As a political junkie, I found it exhilarating to read a concise narrative of the nomination and election battles I watched so closely for a year and a half. The authors are very skilled at telling that familiar story with page-turing excitement. With that in mind, I was disappointed with what they left out. Mainly, the authors focus on the Obama, Clinton, and McCain campaigns. For the most part, they dismiss the other nominees. I felt that Edwards, Richardson, Romney, Huckabee, Tancredo, and others deserved a little more treatment. Ron Paul, a unique candidate that had a remarkable fundraising apparatus, was not even mentioned. These people staked out positions that influenced the front-runners and political discourse in one way or another.

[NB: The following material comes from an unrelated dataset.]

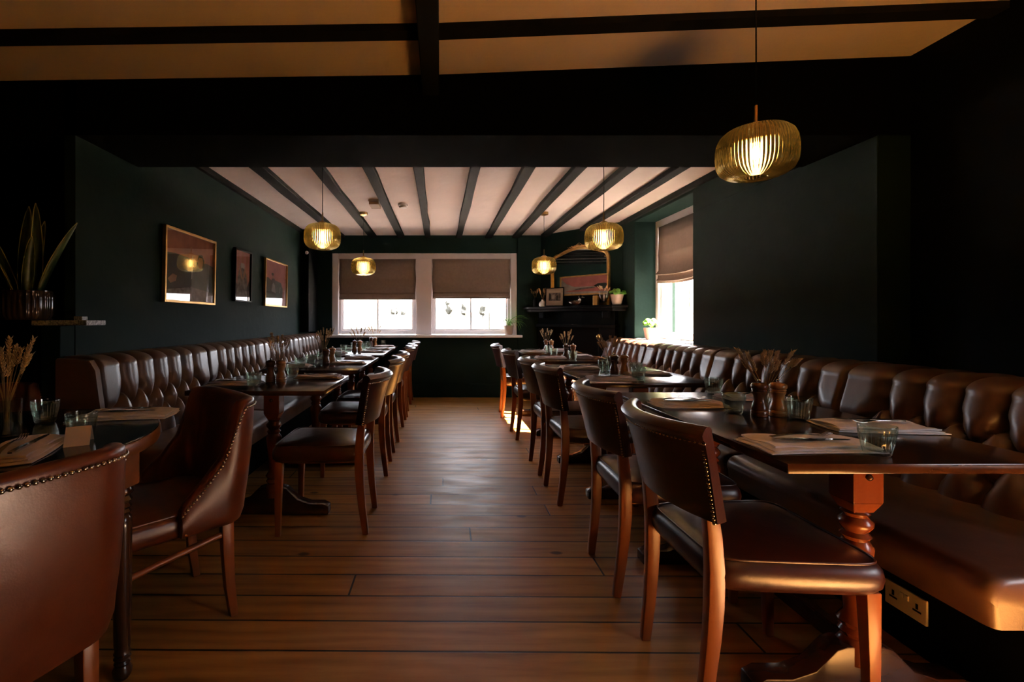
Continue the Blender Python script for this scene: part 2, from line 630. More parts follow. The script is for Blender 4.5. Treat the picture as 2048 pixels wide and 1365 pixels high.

The best excels most in the sections about the Obama/Clinton nomination battle. They had access to inside sources in both campaigns that provided me with details I never knew about. I knew there was dissension in the Clinton campaign, but I never knew how bad it really was. I also never knew how little Obama's campaign had to work with until after Iowa, and how frustrated Obama and his campaign got at times. The authors access to those two democratic campaigns was excellent. The section dealing with Ted Kennedy's endorsement is hands down the best part of the book. The descriptions of phone conversations between Kennedy, Edwards, Hillary and Bill Clinton, and Obama are immensely fascinating.